--- begin ---

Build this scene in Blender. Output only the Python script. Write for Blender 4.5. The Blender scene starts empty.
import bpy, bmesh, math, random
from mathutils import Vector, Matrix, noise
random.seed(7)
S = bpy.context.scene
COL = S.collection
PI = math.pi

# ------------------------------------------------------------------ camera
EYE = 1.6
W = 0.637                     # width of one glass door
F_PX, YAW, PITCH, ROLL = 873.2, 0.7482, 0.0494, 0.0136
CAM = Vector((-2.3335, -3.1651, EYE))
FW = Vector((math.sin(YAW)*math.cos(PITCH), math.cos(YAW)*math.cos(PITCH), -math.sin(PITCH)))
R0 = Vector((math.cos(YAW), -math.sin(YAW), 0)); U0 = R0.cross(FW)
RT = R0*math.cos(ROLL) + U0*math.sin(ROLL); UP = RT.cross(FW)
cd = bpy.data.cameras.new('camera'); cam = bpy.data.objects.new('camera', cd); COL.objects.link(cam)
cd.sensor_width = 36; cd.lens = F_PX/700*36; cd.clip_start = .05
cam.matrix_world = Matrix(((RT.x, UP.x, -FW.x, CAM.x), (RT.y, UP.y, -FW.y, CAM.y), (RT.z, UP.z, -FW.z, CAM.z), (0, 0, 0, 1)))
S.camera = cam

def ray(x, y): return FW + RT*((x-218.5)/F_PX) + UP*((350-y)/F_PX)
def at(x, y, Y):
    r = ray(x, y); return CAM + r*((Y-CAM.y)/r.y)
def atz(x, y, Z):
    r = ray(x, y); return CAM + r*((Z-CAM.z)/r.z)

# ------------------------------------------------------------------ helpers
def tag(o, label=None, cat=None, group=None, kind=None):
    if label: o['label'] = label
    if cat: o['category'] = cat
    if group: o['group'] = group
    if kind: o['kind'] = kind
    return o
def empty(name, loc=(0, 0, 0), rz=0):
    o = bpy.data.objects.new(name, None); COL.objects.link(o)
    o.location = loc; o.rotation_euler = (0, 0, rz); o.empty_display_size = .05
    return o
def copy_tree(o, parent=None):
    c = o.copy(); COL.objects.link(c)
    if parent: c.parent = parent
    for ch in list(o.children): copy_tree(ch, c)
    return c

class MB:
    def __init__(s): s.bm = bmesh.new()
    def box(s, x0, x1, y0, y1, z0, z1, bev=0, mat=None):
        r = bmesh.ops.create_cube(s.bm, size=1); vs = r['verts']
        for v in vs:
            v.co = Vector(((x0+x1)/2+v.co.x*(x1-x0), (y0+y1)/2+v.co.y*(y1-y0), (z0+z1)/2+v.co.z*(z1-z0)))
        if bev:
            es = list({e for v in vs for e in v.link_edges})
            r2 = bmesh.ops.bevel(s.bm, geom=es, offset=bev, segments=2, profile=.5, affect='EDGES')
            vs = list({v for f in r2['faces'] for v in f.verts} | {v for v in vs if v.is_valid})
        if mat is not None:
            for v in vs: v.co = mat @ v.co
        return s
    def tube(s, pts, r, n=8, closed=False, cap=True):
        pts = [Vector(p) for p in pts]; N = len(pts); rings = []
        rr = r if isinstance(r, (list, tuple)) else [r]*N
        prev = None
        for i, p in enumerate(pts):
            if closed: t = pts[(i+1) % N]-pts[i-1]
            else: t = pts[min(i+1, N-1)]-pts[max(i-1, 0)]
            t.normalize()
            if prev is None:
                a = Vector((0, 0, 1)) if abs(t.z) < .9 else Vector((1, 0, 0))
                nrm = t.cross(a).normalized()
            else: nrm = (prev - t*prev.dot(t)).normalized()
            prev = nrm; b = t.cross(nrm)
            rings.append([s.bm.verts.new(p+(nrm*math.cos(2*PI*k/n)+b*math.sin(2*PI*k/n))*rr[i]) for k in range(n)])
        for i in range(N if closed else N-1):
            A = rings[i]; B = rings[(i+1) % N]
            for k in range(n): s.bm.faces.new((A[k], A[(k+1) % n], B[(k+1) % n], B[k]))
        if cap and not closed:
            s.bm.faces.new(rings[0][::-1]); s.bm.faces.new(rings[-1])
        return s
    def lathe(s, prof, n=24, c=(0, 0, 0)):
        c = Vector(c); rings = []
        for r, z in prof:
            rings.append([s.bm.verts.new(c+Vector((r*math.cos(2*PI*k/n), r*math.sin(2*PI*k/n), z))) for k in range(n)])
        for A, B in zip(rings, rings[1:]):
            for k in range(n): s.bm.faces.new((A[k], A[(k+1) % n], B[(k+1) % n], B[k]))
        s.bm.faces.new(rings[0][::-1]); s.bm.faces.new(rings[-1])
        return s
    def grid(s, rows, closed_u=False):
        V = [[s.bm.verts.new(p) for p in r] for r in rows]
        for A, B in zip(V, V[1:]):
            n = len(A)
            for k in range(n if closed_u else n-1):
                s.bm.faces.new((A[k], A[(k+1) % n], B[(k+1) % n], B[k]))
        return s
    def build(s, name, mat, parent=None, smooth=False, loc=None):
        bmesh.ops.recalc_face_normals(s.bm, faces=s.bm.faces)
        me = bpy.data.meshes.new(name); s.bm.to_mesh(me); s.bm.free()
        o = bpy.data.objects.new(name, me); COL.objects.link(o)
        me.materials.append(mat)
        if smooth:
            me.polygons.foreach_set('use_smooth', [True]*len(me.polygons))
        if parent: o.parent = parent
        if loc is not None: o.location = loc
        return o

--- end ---

**Given request**
Exactly as they stand, set down the lines from the top of the data through the line with "r = ray(x, y); return CAM + r*((Z-CAM.z)/r.z)".

**Final answer**
Build this scene in Blender. Output only the Python script. Write for Blender 4.5. The Blender scene starts empty.
import bpy, bmesh, math, random
from mathutils import Vector, Matrix, noise
random.seed(7)
S = bpy.context.scene
COL = S.collection
PI = math.pi

# ------------------------------------------------------------------ camera
EYE = 1.6
W = 0.637                     # width of one glass door
F_PX, YAW, PITCH, ROLL = 873.2, 0.7482, 0.0494, 0.0136
CAM = Vector((-2.3335, -3.1651, EYE))
FW = Vector((math.sin(YAW)*math.cos(PITCH), math.cos(YAW)*math.cos(PITCH), -math.sin(PITCH)))
R0 = Vector((math.cos(YAW), -math.sin(YAW), 0)); U0 = R0.cross(FW)
RT = R0*math.cos(ROLL) + U0*math.sin(ROLL); UP = RT.cross(FW)
cd = bpy.data.cameras.new('camera'); cam = bpy.data.objects.new('camera', cd); COL.objects.link(cam)
cd.sensor_width = 36; cd.lens = F_PX/700*36; cd.clip_start = .05
cam.matrix_world = Matrix(((RT.x, UP.x, -FW.x, CAM.x), (RT.y, UP.y, -FW.y, CAM.y), (RT.z, UP.z, -FW.z, CAM.z), (0, 0, 0, 1)))
S.camera = cam

def ray(x, y): return FW + RT*((x-218.5)/F_PX) + UP*((350-y)/F_PX)
def at(x, y, Y):
    r = ray(x, y); return CAM + r*((Y-CAM.y)/r.y)
def atz(x, y, Z):
    r = ray(x, y); return CAM + r*((Z-CAM.z)/r.z)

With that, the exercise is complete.